::: Information shown :::

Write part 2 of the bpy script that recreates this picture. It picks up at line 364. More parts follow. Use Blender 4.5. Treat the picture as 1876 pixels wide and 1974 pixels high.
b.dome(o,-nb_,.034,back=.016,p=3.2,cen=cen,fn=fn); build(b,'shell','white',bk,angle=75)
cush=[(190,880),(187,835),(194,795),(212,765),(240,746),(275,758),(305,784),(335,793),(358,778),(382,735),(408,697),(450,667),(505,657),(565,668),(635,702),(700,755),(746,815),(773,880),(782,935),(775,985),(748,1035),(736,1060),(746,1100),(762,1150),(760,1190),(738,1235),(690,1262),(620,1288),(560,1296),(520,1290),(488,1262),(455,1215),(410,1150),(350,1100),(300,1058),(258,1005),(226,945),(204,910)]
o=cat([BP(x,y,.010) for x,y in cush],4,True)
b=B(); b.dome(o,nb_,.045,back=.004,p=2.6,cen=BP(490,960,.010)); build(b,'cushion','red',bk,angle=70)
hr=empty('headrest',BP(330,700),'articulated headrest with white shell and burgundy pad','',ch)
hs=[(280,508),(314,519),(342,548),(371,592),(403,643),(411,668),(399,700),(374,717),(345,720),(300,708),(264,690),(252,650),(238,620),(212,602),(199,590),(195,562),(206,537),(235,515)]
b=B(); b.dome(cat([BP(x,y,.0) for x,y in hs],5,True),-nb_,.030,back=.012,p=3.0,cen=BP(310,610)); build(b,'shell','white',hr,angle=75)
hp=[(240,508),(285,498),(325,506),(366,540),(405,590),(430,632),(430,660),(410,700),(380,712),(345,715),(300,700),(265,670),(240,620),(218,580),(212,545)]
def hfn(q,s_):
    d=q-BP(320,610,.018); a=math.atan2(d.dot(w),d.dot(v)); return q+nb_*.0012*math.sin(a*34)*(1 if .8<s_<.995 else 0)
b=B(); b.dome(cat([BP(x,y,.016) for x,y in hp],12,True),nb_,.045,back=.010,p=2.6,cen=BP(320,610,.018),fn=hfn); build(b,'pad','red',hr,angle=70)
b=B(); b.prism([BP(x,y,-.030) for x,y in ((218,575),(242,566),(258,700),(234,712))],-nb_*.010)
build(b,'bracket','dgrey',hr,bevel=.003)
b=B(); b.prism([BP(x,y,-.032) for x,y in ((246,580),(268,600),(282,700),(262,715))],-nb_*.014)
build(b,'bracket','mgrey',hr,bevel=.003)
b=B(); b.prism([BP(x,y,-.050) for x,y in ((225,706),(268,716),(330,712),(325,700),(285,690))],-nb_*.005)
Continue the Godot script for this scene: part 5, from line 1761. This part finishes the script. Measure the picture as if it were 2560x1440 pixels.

:::

Task requirements = Search the lines for the string "pixels" and copy every line that has it.

Finished answer =
Write part 2 of the bpy script that recreates this picture. It picks up at line 364. More parts follow. Use Blender 4.5. Treat the picture as 1876 pixels wide and 1974 pixels high.
Continue the Godot script for this scene: part 5, from line 1761. This part finishes the script. Measure the picture as if it were 2560x1440 pixels.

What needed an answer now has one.